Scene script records
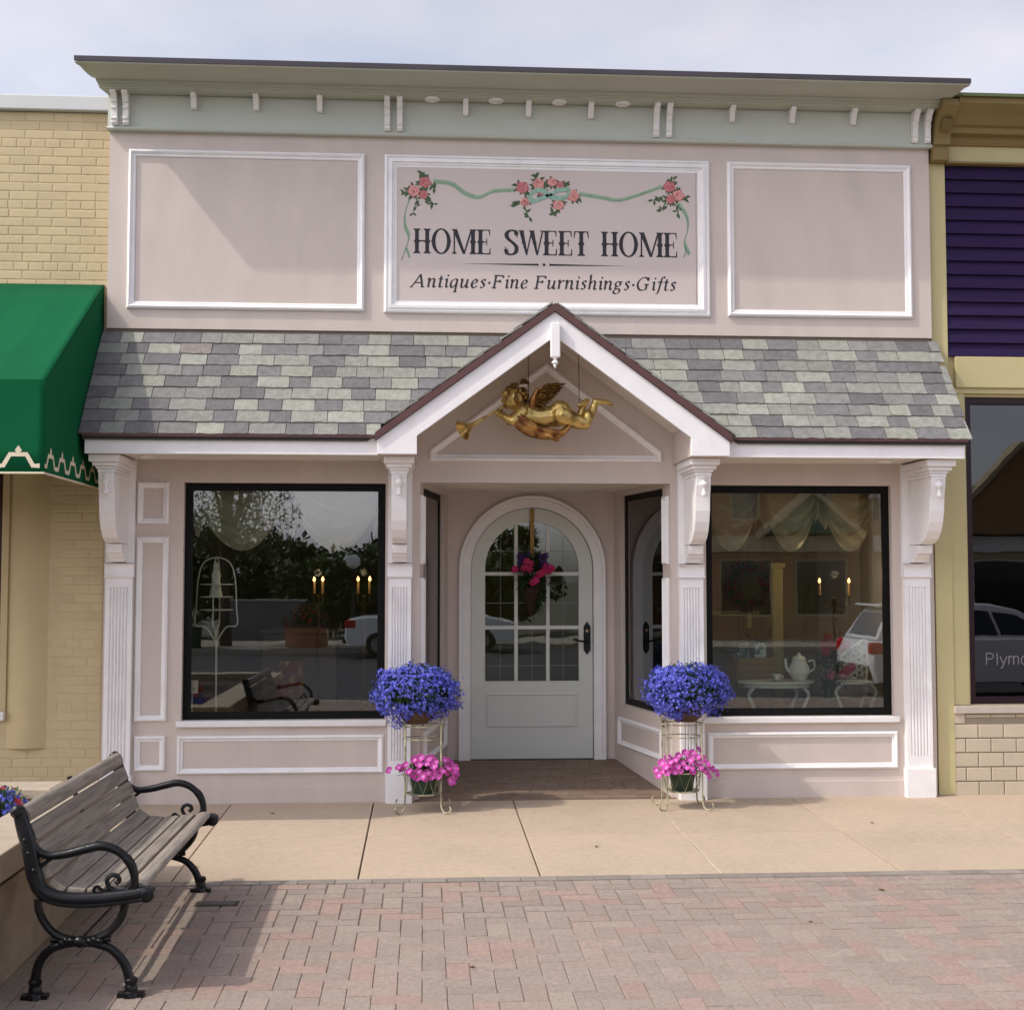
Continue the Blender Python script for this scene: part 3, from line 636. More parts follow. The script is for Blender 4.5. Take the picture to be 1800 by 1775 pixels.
# ================================================================== THE SIGN
SY = -.0355
sign = thing('shop_sign', 'painted shop sign with roses and ribbon reading HOME SWEET HOME in a white frame', 'sign', (GX, SY, 3.6))
obj('sign_board', MB().box(-.225, 2.03, SY-.006, SY-.0003, 3.64, 4.67), SIGNB, sign)
obj('sign_frame', frame(rect(-.302, 2.137, 3.568, 4.755), [(0, .010), (.006, .020), (.018, .024), (.022, .014), (.034, .014), (.038, .026), (.056, .030), (.060, .018), (.072, .018), (.076, .012), (.092, .008)], SY), WHITE2, sign, smooth=True, ang=25)
class Pen:
    """flat painted strokes: every ribbon lies a hair above the one before it"""
    def __init__(s, y, fx): s.mb = MB(); s.y = y; s.fx = fx; s.k = 0
    def lay(s): s.k += 1; return s.y-.0006-.00012*(s.k % 9)
    def stroke(s, pts, w, t, a=0.0, smooth=True):
        P = smoothpts([(p[0], p[1], 0) for p in pts], 5) if smooth and len(pts) > 2 else [Vector((p[0], p[1], 0)) for p in pts]
        y = s.lay(); L_, R_ = [], []; n = len(P)
        for i, p in enumerate(P):
            d = (P[min(i+1, n-1)]-P[max(i-1, 0)]).normalized(); nx, ny = -d.y, d.x
            rx, ry = nx*math.cos(a)+ny*math.sin(a), -nx*math.sin(a)+ny*math.cos(a)
            h = math.sqrt((w/2*rx)**2+(t/2*ry)**2)
            L_.append((p.x+nx*h, p.y+ny*h)); R_.append((p.x-nx*h, p.y-ny*h))
        v = [s.fx(q) for q in L_+R_]; v = [(q[0], y, q[1]) for q in v]
        s.mb.add(v, [(i, i+1, n+i+1, n+i) for i in range(n-1)])
    def poly(s, pts):
        y = s.lay(); s.mb.add([(q[0], y, q[1]) for q in map(s.fx, pts)], [tuple(range(len(pts)))])
    def ring(s, c_, ro, ri, n=30):
        y = s.lay(); v = [(c_[0]+r[0]*math.cos(2*math.pi*i/n), c_[1]+r[1]*math.sin(2*math.pi*i/n)) for r in (ro, ri) for i in range(n)]
        s.mb.add([(q[0], y, q[1]) for q in map(s.fx, v)], [(i, (i+1) % n, n+(i+1) % n, n+i) for i in range(n)])
def stem(P, x, w=.165, y0=0., y1=1., spur=True, se=.07):
    P.poly([(x-w/2, y0), (x+w/2, y0), (x+w/2, y1), (x-w/2, y1)])
    for y, s in ((y0, 1), (y1, -1)):
        P.poly([(x-w/2-se, y), (x+w/2+se, y), (x+w/2+se, y+s*.03), (x+w/2, y+s*.09), (x-w/2, y+s*.09), (x-w/2-se, y+s*.03)])
    if spur:
        m = (y0+y1)/2-.01; P.poly([(x-w/2-.055, m), (x-w/2, m-.08), (x+w/2, m-.08), (x+w/2+.055, m), (x+w/2, m+.08), (x-w/2, m+.08)])
def cap(P, ch, x):
    """condensed spurred serif capitals, height 1; returns the advance"""
    Q = Pen(P.y, lambda q: P.fx((q[0]+x, q[1]))); Q.mb = P.mb; Q.k = P.k
    adv = .8
    if ch == 'H': stem(Q, .14); stem(Q, .58); Q.poly([(.2, .475), (.52, .475), (.52, .535), (.2, .535)]); adv = .78
    elif ch == 'O':
        Q.ring((.40, .5), (.41, .525), (.245, .465)); adv = .86
        for sx in (0.0, .80): Q.poly([(sx-.05, .5), (sx+.05 if sx < .4 else sx-.06, .42), (sx+.05 if sx < .4 else sx-.06, .58)] if sx < .4 else [(sx+.05, .5), (sx-.06, .58), (sx-.06, .42)])
    elif ch == 'M':
        stem(Q, .10, .065, 0, 1, False, .07); stem(Q, .90, .165)
        Q.poly([(.02, 1), (.22, 1), (.58, .0), (.46, .0)]); Q.poly([(.48, .0), (.55, .0), (.88, 1.0), (.80, 1.0)]); adv = 1.08
    elif ch == 'E':
        stem(Q, .14)
        for y, xe, h in ((.0, .56, .045), (.955, .54, .045), (.48, .42, .045)): Q.poly([(.18, y), (xe, y), (xe, y+h), (.18, y+h)])
        Q.poly([(.50, .0), (.57, .0), (.58, .27), (.55, .27)]); Q.poly([(.48, 1.0), (.55, 1.0), (.56, .76), (.53, .76)]); Q.poly([(.39, .36), (.43, .36), (.43, .64), (.39, .64)]); adv = .64
    elif ch == 'S':
        Q.stroke([(.52, .80), (.44, .95), (.28, .99), (.12, .90), (.09, .76), (.18, .62), (.38, .46), (.50, .30), (.46, .10), (.28, .01), (.12, .06), (.04, .22)], .18, .065)
        Q.poly([(.50, .70), (.545, .70), (.55, 1.0), (.51, .98)]); Q.poly([(.02, .0), (.055, .02), (.06, .32), (.015, .32)]); adv = .64
    elif ch == 'W':
        for a, b, w in ((.06, .30, .19), (.50, .74, .19)): Q.poly([(a-w/2, 1), (a+w/2, 1), (b+.03, 0), (b-.05, 0)])
        for a, b, w in ((.50, .28, .065), (.96, .73, .065)): Q.poly([(a-w/2, 1), (a+w/2, 1), (b+.025, 0), (b-.025, 0)])
        for a in (.06, .50, .96): Q.poly([(a-.12, .965), (a+.12, .965), (a+.12, 1.0), (a-.12, 1.0)])
        for a in (.16, .62): Q.poly([(a-.10, .5), (a, .42), (a+.1, .5), (a, .58)])
        adv = .98
    elif ch == 'T':
        stem(Q, .32, .165, 0, 1, True, .08); Q.poly([(.02, .955), (.62, .955), (.62, 1.0), (.02, 1.0)])
        Q.poly([(.0, .72), (.035, .72), (.09, 1.0), (.02, 1.0)]); Q.poly([(.605, .72), (.64, .72), (.62, 1.0), (.55, 1.0)]); adv = .66
    P.k = Q.k; return adv
def capword(word, x0, x1, z0, h):
    adv = {'H': .78, 'O': .86, 'M': 1.08, 'E': .64, 'S': .64, 'W': .98, 'T': .66}; tot = sum(adv[c_] for c_ in word); sx = (x1-x0)/tot
    P = Pen(SY-.006, lambda q: (x0+q[0]*sx, z0+q[1]*h)); x = 0
    for c_ in word: x += cap(P, c_, x)
    obj('lettering', P.mb, INK, sign)
capword('HOME', -.085, .497, 4.017, .186); capword('SWEET', .59, 1.225, 4.017, .186); capword('HOME', 1.315, 1.90, 4.017, .186)
P = Pen(SY-.006, lambda q: q)
P.poly([(.27, 3.945), (.845, 3.938), (.845, 3.953)]); P.poly([(1.52, 3.945), (.925, 3.953), (.925, 3.938)]); P.ring((.885, 3.9455), (.011, .011), (.0005, .0005), 14)
obj('dividing_rule', P.mb, INK, sign)
SER = [(-.05, .405), (.0, .445)]
GLY = {
 'A': (.62, [[(-.02, .0), (.10, .18), (.36, .68)], [(.34, .68), (.44, .35), (.52, .0)], [(.12, .23), (.47, .23)], [(-.08, .01), (.07, .01)], [(.44, .01), (.62, .01)]]),
 'n': (.40, [[(-.04, .39), (.03, .45), (.03, .0)], [(.03, .25), (.12, .41), (.22, .45), (.28, .37), (.27, .06), (.33, .01), (.38, .06)]]),
 't': (.26, [[(.09, .60), (.07, .10), (.12, .01), (.22, .06)], [(-.03, .44), (.20, .44)]]),
 'i': (.21, [[(-.03, .38), (.06, .44), (.06, .07), (.11, .01), (.17, .06)], [(.07, .60), (.075, .655)]]),
 'q': (.40, [[(.30, .40), (.20, .45), (.06, .36), (.01, .18), (.06, .02), (.16, .02), (.28, .20)], [(.30, .45), (.27, -.22)], [(.18, -.22), (.34, -.22)]]),
 'u': (.41, [[(-.04, .39), (.04, .44), (.03, .10), (.08, .01), (.18, .05), (.28, .22)], [(.30, .45), (.28, .07), (.33, .01), (.39, .06)]]),
 'e': (.35, [[(.03, .20), (.20, .27), (.25, .37), (.17, .45), (.06, .36), (.01, .18), (.08, .02), (.18, .02), (.28, .12)]]),
 's': (.30, [[(.22, .38), (.15, .45), (.06, .40), (.06, .31), (.16, .20), (.18, .10), (.10, .01), (.0, .04)]]),
 'F': (.50, [[(.10, .66), (.08, .0)], [(.08, .66), (.46, .66)], [(.46, .66), (.45, .54)], [(.09, .36), (.34, .36)], [(.33, .44), (.33, .29)], [(-.03, .01), (.19, .01)], [(.0, .66), (.2, .66)]]),
 'r': (.29, [[(-.04, .39), (.03, .45), (.03, .0)], [(.03, .25), (.10, .38), (.19, .45), (.25, .41)]]),
 'h': (.40, [[(-.02, .70), (.03, .72), (.03, .0)], [(.03, .25), (.12, .41), (.22, .45), (.28, .37), (.27, .06), (.33, .01), (.38, .06)]]),
 'g': (.39, [[(.22, .44), (.08, .42), (.03, .30), (.08, .19), (.20, .19), (.27, .30), (.22, .44)], [(.24, .42), (.36, .44)], [(.10, .19), (.03, .10), (.12, .05), (.24, .03), (.26, -.10), (.14, -.20), (.0, -.17), (-.02, -.06), (.08, .05)]]),
 'G': (.62, [[(.52, .56), (.42, .66), (.24, .66), (.08, .50), (.03, .28), (.12, .06), (.28, .0), (.44, .05)], [(.48, .30), (.46, .03)], [(.36, .31), (.58, .31)], [(.54, .68), (.52, .50)]]),
 'f': (.25, [[(.30, .66), (.22, .72), (.14, .60), (.08, .10), (.03, -.14), (-.06, -.20)], [(-.04, .44), (.24, .44)]]),
 ' ': (.19, []), '·': (.18, [[(.02, .24), (.022, .305)]])}
txt = 'Antiques·Fine Furnishings·Gifts'; tot = sum(GLY[c_][0] for c_ in txt); sx = 1.99/tot; hz = .142; x = 0
P = Pen(SY-.006, None)
for c_ in txt+' ':
    if c_ in ' ·':
        if P.mb.v: obj('lettering', P.mb, INK, sign); P.mb = MB()
    P.fx = lambda q, x=x: (-.10+x*sx+q[0]*.152+.16*q[1]*hz, 3.765+q[1]*hz)
    for st in GLY[c_][1]:
        dot = c_ == '·' or (c_ == 'i' and st[0][1] > .55)
        if dot: P.ring((st[0][0]+.02, (st[0][1]+st[1][1])/2), (.062, .066) if c_ == '·' else (.05, .052), (.0005, .0005), 14); continue
        P.stroke(st, .115 if dot else .104, .10 if dot else .036, rad(28) if not dot else 0)
    if c_ == '·': obj('lettering_dot', P.mb, INK, sign); P.mb = MB()
    x += GLY[c_][0]
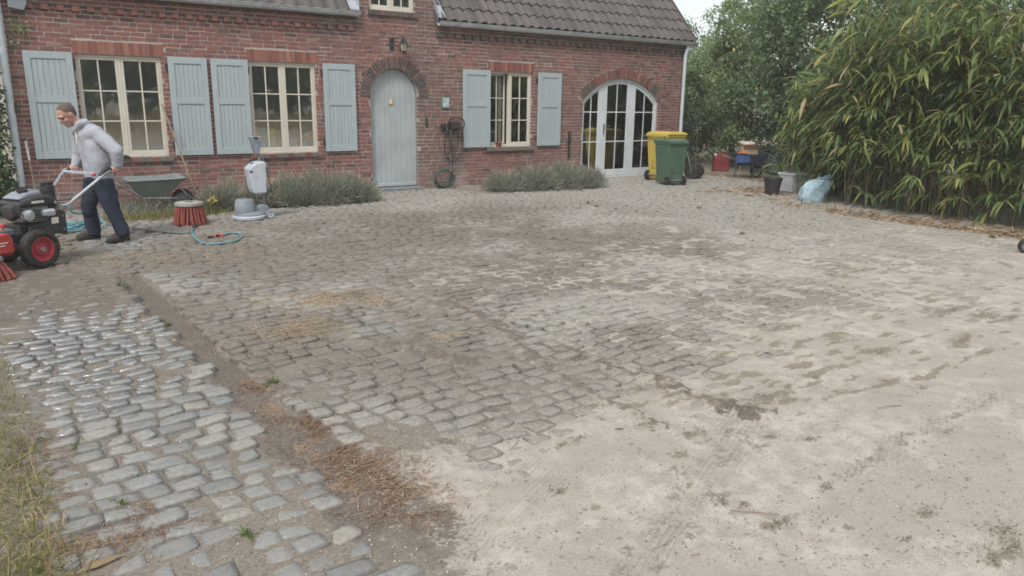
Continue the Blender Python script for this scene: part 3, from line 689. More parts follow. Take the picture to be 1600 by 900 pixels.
si = HB().box(UX0-.04, UX1+.06, -.03, .10, UZ0-.085, UZ0-.01).build("window_sill", MT['mortar'], house)
for i in range(9): w = (UX1-UX0+.1)/9; rbrick(si, dcube, (UX0-.04+w*(i+.5), -.05, UZ0-.048), (w-.01, .14, .084))
ring = HB()
for i in range(24):
    t0, t1 = math.pi*i/24, math.pi*(i+1)/24
    ring.prism([(DC+r_*math.cos(t_), DSP+r_*math.sin(t_)) for r_, t_ in ((DHW+.004, t0), (DHW+DR, t0), (DHW+DR, t1), (DHW+.004, t1))], 'y', .008, .11)
ring = ring.build("door_arch", MT['mortar'], house)
n = 33
for i in range(n):
    t_ = math.pi*(i+.5)/n; r_ = DHW+DR/2+.002
    rbrick(ring, dcube, (DC+r_*math.cos(t_), -.022+brng.uniform(-.008, .008), DSP+r_*math.sin(t_)), (DR-.01+brng.uniform(-.02, .016), .14, .044), -t_)
ring = HB(); A0 = math.asin(FHW/FR)
for i in range(24):
    t0, t1 = math.pi/2-A0+2*A0*i/24, math.pi/2-A0+2*A0*(i+1)/24
    ring.prism([(FC+r_*math.cos(t_), FCZ+r_*math.sin(t_)) for r_, t_ in ((FR+.004, t0), (FR+FRW, t0), (FR+FRW, t1), (FR+.004, t1))], 'y', .008, .11)
ring = ring.build("garden_door_arch", MT['mortar'], house)
n = 43
for i in range(n):
    t_ = math.pi/2-A0+2*A0*(i+.5)/n; r_ = FR+FRW/2+.002
    rbrick(ring, dcube if (i < 7 or i > n-8 or i % 3 == 0) else lcube, (FC+r_*math.cos(t_), -.014+brng.uniform(-.005, .005), FCZ+r_*math.sin(t_)), (FRW-.008, .12, .046), -t_)
dent = HB().box(WX0, DX0, -.012, .008, 2.905, 2.935).box(DX1, WX1, -.012, .008, 2.905, 2.935).build("dentil_course", MT['dark_brick'], house)
for x0, x1, mesh_ in ((WX0+.12, DX0-.1, cube), (DX1+.1, WX1-.1, dcube)):
    x = x0
    while x < x1: rbrick(dent, mesh_, (x, -.065, 2.88+brng.uniform(-.004, .004)), (.09, .08, .068)); x += .192
# roof
SL = R(48); cs, sn = math.cos(SL), math.sin(SL); EY, EZ = -.10, 3.125
def rp(s, y0=EY, z0=EZ): return (y0+s*cs, z0+s*sn)
rm = HB()
for x0, x1, s0 in ((.5, DX0-.01, 0), (DX0-.01, DX1+.01, 1.1), (DX1+.01, 14.72, 0)):
    a, b = rp(s0), rp(7.0); rm.prism([a, b, (b[0]+.10*sn, b[1]-.10*cs), (a[0]+.10*sn, a[1]-.10*cs)], 'x', x0, x1)
b = rp(7.0); rm.prism([b, (9.4, 3.0), (9.3, 2.9), (b[0], b[1]-.12)], 'x', .5, 14.72)
roof = rm.build("roof", MT['tile'], house)
TW, TL = .232, .335
tm = MB(); nseg = 9; pts = []
for i in range(nseg+1):
    u = i/nseg; h = .026*math.cos(2*math.pi*(u-.30)) + (.012 if u > .9 else 0); pts.append((u*TW*1.07, h+.028))
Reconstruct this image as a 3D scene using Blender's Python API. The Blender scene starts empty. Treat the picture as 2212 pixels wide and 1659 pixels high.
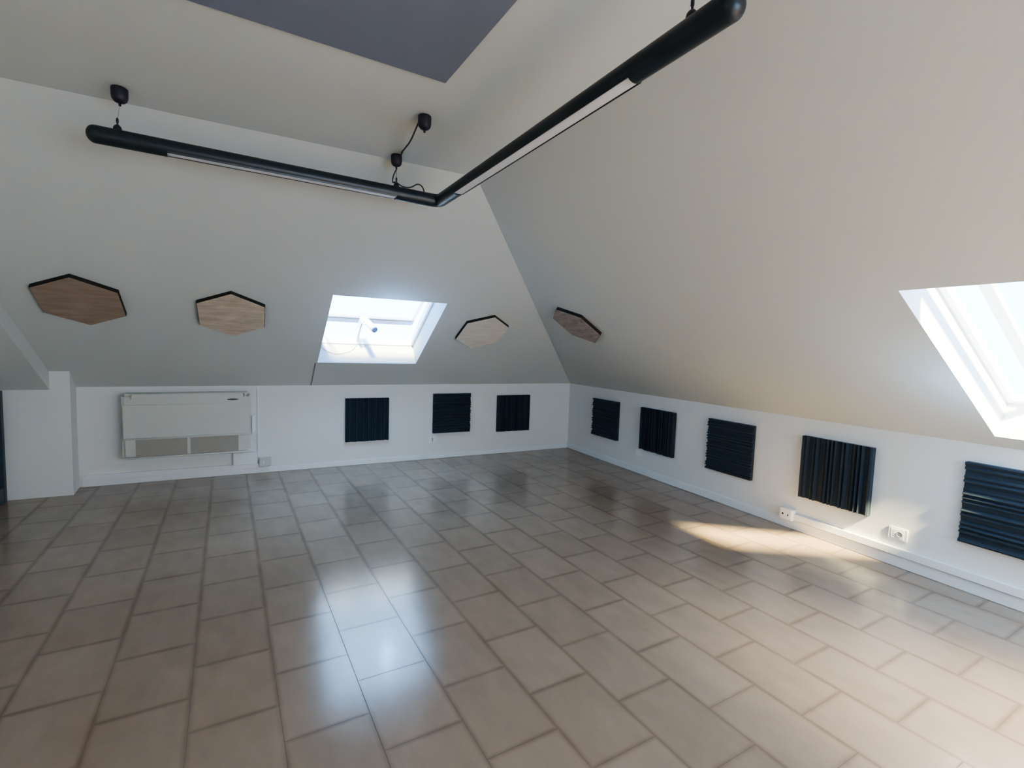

→ **Written request**:
Extract every line from the records above that contains the word "picture".

→ **Answer to this exercise**:
Continue the Blender Python script for this scene: part 3, from line 636. More parts follow. The script is for Blender 4.5. Take the picture to be 1800 by 1775 pixels.
Continue the Blender Python script for this scene: part 3, from line 689. More parts follow. Take the picture to be 1600 by 900 pixels.
Reconstruct this image as a 3D scene using Blender's Python API. The Blender scene starts empty. Treat the picture as 2212 pixels wide and 1659 pixels high.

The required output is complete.